Wireless/mobile should ONLY be used as a core broadband solution (rather than as an add-on to create the wireless cloud for mobility, access from any device, anywhere etc) if there is no way it can EVER be financially viable to reach a specific hamlet/remote village even if the civils were done by the locals eg capex of fibre, etc.
And even then, the economics to prove non-viability MUST include the benefits to the local economy were that hamlet/village/market town to be fibred up and potentially every resident able to create a business, benefit from reduced cost telemedicine, or increased access to education, and thereby contribute into the national economy.
*The social capital must be weighed up with the capex and opex when assessing the financial viability of fibre. *
If remote and rural citizens cost LESS to the economy of UK Plc, once fibred
up, for the basics - health and education - than they do currently, that is
part of the economic equation which proves fibre viability. (Analysys Mason
was doing some work on this previously 2005/6 ish, I don't know if it was ever published.)
Whilst costing less, they can potentially become worth more through wealth creation once they have fibre in their daily diet. The assumption that the economics of fibre are all about the telcos' profits is deeply flawed, and there is plenty of data showing what happens when you use fibre to regenerate rural areas from right across the world now.
Deploying fibre in rural areas first is a no-brainer. I and others have now been proven right that demand in rural areas is highest, with Ofcom's own statistics showing this for starters. As I have always said, the low hanging fruit is not in cities at all - that is a total fallacy.
What we should be looking at is:
Mutual Community Interest Asset Ownership – CIAO
Let us as a Fibre Nation say CIAO to outdated exploitative business models and JFDI the right way.
Yours etc



1. At 20 Jan 2009 12:25, mike kiely wrote:
Compared to the billions spent keeping our bankers afloat the investment in fibre would look virtous and good business at any level.
But the call for windfall investment should not include rubbishing the call for a Universal Broadband Service (UBS). They can happily run in parallel, as the specifics needed to define a UBS would be needed whatever medium is used radio, copper, fibre or a mix.
Fibre of itself does not specify the minimum speeds and minimum quality needed to support critical services such as telecare or true homeworking. To meet UBS no matter what the medium, ISPs would need to move from best effort Broadband - i.e.little transparency of service parameters to services where the properties are assured.

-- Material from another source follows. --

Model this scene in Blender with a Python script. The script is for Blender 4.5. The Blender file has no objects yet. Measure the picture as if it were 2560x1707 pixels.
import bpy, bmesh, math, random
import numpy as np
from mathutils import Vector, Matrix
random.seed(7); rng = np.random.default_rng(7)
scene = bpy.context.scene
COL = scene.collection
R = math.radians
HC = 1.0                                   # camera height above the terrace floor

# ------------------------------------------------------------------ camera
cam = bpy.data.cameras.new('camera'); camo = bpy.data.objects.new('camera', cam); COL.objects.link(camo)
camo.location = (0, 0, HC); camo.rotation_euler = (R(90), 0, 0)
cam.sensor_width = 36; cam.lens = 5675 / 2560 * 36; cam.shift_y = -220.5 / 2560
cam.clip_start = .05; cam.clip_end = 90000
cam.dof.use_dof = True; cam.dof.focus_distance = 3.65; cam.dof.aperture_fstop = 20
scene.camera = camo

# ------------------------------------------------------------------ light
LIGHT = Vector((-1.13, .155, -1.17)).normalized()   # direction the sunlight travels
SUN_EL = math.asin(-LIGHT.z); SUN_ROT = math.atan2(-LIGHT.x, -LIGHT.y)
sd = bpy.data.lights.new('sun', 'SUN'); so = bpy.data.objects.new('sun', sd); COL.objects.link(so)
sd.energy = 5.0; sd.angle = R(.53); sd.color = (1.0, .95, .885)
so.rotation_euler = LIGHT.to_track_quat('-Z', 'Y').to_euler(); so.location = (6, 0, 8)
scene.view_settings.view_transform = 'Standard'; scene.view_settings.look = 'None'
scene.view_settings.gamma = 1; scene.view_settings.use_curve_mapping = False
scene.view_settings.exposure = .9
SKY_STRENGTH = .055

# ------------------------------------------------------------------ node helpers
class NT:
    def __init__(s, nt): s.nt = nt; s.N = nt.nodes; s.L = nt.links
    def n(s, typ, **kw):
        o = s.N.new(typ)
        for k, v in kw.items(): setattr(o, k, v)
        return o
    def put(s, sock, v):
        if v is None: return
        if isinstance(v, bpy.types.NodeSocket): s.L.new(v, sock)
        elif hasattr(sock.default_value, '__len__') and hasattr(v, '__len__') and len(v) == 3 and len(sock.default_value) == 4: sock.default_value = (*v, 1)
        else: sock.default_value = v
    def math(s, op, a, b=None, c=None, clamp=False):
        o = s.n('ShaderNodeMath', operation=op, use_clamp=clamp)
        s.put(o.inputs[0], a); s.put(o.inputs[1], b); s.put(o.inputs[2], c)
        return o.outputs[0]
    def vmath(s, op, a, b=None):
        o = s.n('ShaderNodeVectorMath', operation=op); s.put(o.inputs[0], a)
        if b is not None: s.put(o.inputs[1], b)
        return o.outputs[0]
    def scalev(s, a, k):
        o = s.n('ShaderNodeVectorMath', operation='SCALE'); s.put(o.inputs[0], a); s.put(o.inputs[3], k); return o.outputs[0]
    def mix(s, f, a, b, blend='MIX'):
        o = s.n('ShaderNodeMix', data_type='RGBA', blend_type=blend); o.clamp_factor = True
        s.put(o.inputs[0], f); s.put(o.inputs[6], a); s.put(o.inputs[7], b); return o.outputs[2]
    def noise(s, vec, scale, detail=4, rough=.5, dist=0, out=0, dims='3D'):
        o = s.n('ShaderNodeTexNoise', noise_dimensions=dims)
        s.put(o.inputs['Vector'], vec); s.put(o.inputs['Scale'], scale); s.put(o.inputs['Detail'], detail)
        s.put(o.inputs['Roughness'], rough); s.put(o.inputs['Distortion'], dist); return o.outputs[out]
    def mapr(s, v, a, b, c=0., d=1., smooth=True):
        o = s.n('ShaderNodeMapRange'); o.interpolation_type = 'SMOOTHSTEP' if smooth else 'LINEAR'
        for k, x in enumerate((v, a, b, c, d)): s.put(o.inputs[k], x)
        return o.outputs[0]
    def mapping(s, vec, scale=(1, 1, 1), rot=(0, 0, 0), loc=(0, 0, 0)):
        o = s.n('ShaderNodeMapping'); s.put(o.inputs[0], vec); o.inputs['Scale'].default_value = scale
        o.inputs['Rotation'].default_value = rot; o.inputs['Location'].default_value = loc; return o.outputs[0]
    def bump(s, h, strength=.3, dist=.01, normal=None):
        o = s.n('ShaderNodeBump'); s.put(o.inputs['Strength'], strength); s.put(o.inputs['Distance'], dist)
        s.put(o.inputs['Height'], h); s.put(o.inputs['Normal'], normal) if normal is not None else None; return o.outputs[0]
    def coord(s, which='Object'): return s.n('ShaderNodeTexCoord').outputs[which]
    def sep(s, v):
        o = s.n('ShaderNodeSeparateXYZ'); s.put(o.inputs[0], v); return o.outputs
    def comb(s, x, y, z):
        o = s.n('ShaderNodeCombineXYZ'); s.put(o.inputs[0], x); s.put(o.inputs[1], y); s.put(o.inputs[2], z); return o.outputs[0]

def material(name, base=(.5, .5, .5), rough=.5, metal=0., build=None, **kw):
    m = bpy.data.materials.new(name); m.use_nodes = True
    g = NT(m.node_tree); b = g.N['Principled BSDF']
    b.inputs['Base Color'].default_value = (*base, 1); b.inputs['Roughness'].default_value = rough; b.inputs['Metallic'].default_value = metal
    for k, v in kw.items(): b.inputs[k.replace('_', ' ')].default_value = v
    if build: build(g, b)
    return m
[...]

I hope a fibre windfall occurs, but it should not be argued as a panacea, or at the expense of improving existing broadband services. We will need both. More speed helps but does not equate directly with a better end user experience. The latter is measured in the end to end throughput and numbers of packets delivered within a pre-scribed budget for a specific application. Fibre access only arguements are not helped if you fail to articulate how the end to end service will be managed.
Assuming everyone is on line in the fibre world what is the peak hour capacity per user on the backhaul and internet exchange? To get the most from my fibre I am assuming the plan is to increase the end to end peak hour capacity per user by a factor of at least 50 times over a current level of circa 20Kbps! The Caio report as good as it is did not address this bit of detail or who might pay for it.
2. At 20 Jan 2009 15:58, Guy Jarvis wrote:
Re Mike:
Aye, yesterday's RBS annual loss is plenty to deliver Fibre to Every Home - hey the same amount of "hand-out" again, this time productively dedicated to transforming telecoms in this country might actually provide us and future generations with the means to pay back that enormous taxation IOU!
Agreed that the fibre itself makes no Quality of Service or performance claims
- it is that unlit passive infrastructure when allied with intelligent active equipment that together creates the endgame next-gen platform, across which any retail provider of content, applications or services can equally compete for custom.
End to end fibre simply creates or enables the fullest range of future-proofed possibilities
- eg something to consider, that helps mitigate your "bottleneck" concerns, is that, unlike the existing ADSL arrangements where two consumers in the same area/street each has their own siloed spoke to some remote internet exchange point;
With intelligent design, then local communities (and relevant public sector services eg eDemocracy, TeleHealth and BSF/Education) can communicate directly on a more localised basis
- Digital Subsidiarity :)
What really makes FtEH a once in a century opportunity for our entire society is not about the technology per se, it is about recognising that FtEH is an inevitable natural monopoly -
And structuring the ownership of the resultant national treasure in the community interest.